On the eve of the Oscars, I contemplate three odd films 2010 brings that likely will not be nominees in next year’s Best Picture category:

•an ill-advised-sounding thriller called Frozen about three men stuck throughout the film on a ski lift chair after dark (claustrophobic terror done wrong, sounds like)

•a trippy film called Enter the Void about a ghost watching the after-effects of his murder on criminals in Japan, from the same director who did the earlier film Irreversible, which was made controversial in part by having a nine-minute-long one-take scene of Monica Belucci’s character being raped, all of which sounds like stuff the Wachowskis might enjoy

•the parkour-themed sequel District 13: Ultimatum, from a series that I only now realize is not only produced by Luc Besson but directed by the director of Taken. I bought the Taken DVD on Nybakken’s pro-patriarchal-violence recommendation and liked it (Kyle Smith did not).

There’s been talk that the same director may do a Dune remake (which might sound something like, “You have my son. If you give him back, this ends and I will let you go.
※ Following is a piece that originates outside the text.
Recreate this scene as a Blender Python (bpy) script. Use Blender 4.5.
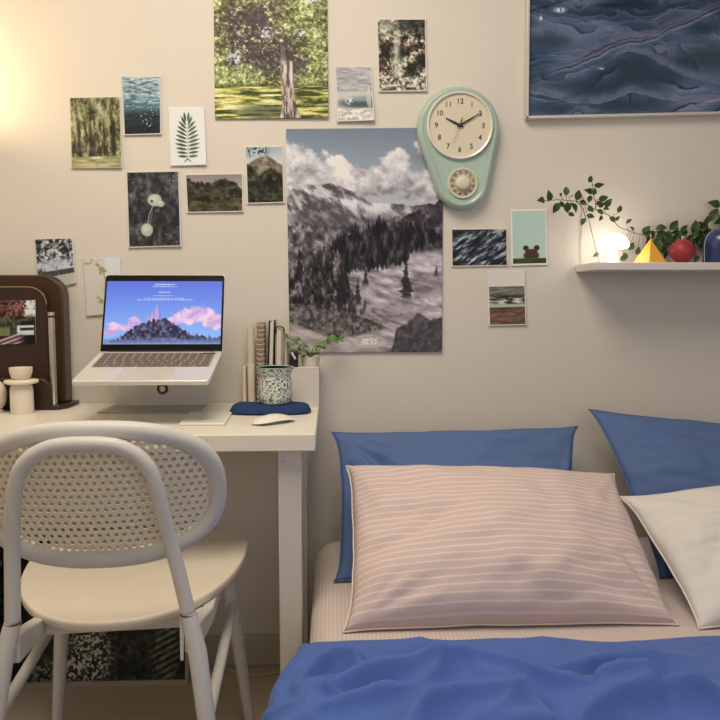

If you run, or you hurt him, I will find you, I will attack you with giant sandworms, and I will kill you.”) My two main hopes for a new Dune: subtract 80% of the stuff David Lynch tried to squeeze in but add the stuff about Paul Atreides perceiving branching timelines every time he makes a historic decision — one way peace, the other death-dealing hordes marauding across the galaxy with him at their head, etc. Just like when I decide where to eat lunch.

On the parkour thing, it occurs to me that I don’t really know the rules of parkour (or “free running,” the art of running and climbing one’s way across urban landscapes, so frequently deployed in action movies from Bond to Bourne to Hulk in recent years). Would I automatically lose if I concluded, “You know, I think, weighing all my options, I’m going to try running on the sidewalk, thus avoiding the whole scaling-fire-escapes thing and the clambering over a parked bus thing”? Do you get points for climbing extra-crazy objects, even while ostensibly trying to move as quickly as possible? I’m sure the Wikipedia page explains all this, but for the moment I’m enjoying the old-fashioned sensation of not knowing.

1 comment:

Meredith said...

Saw an actual parkour “competition” a couple months ago and just watched injury after concussion after bloody gash after “that shouldn’t bend that way” scene. Not fun looking at all. That said, John is a big fan of the original District B13, so no doubt I’ll be seeing the sequel.